Türkİye, Economy

Turkish banks’ net interest margins to improve by end-2025

Access to external financing, positive operating environment score remains, though profitability could be higher, while high short-term external debt poses refinancing risk, says Fitch Ratings director

Nuran Erkul and Emir Yildirim  | 10.06.2025 - Update : 10.06.2025
Turkish banks’ net interest margins to improve by end-2025

LONDON 

The risks in the Turkish banking sector, as well as the current neutral outlook, remain manageable despite expectations of a lower policy rate and improved but lower-than-expected net interest margins by year-end, a Fitch Ratings director told Anadolu.

Ahmet Kilinc, director and head of Turkish banks at Fitch Ratings, said recent developments in Türkiye’s domestic market and the global implications of Washington’s tariffs have affected the outlook of the Turkish banking sector.

He said the decline in interest rates before March raised expectations that the banks’ interest margins would improve, but the volatility in the domestic market harmed these prospects.

Kilinc noted that Türkiye’s Central Bank raised its policy rate to 46% and provided banks with funds at a 49% upper band rate.

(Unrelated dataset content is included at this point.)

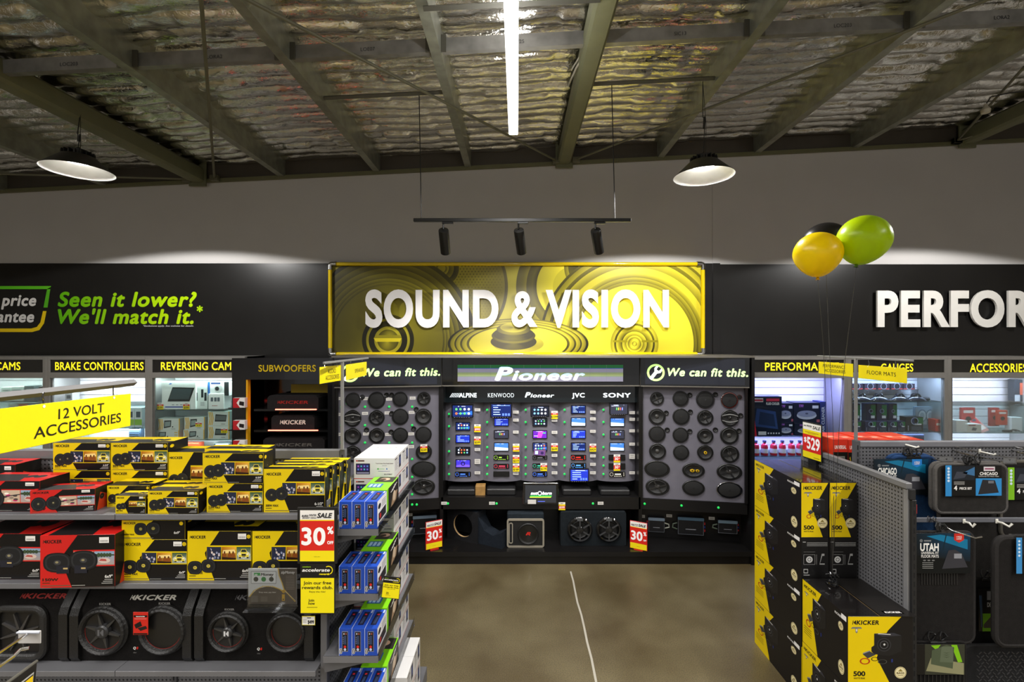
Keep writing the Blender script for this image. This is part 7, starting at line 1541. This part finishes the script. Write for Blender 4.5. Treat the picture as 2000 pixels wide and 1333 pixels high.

“We expect a lower policy rate of 33% at the end of the year, and we believe the banks’ net interest margins will improve, albeit less than expected compared to the estimates made at the beginning of the year,” he said, adding that high interest rates increased risk costs.

“We started to monitor the asset quality of banks more closely in the second half, and we still believe the banks can manage their risks to asset quality, which is why we maintained our neutral outlook for Turkish banks at the beginning of the year,” he noted.

“The operating environment score remains positive, and profitability could be better this year, but we think the recent market volatility disrupted the positive trend, pushing up the credit default swap, though it declined and is currently hovering at 300 basis points,” he added.

Kilinc said Turkish banks’ high short-term external debt poses a refinancing risk, though that is nothing new.

He emphasized the importance of market access, which was strong last year.

“Many banks issued both Eurobonds and capital-like loans last year, and since March, syndicated loans have been renewed at over 100%, indicating that banks’ access to external financing remains,” he said.

Kilinc emphasized that banks will have to wait for the “right environment,” as costs are the determining factor.

Amid the US interest rate policy, tariffs, and geopolitical risks, Turkish banks could be indirectly affected, impacting the outlook. Kilinc added that the impact of tariffs on the Turkish banking sector will likely remain limited.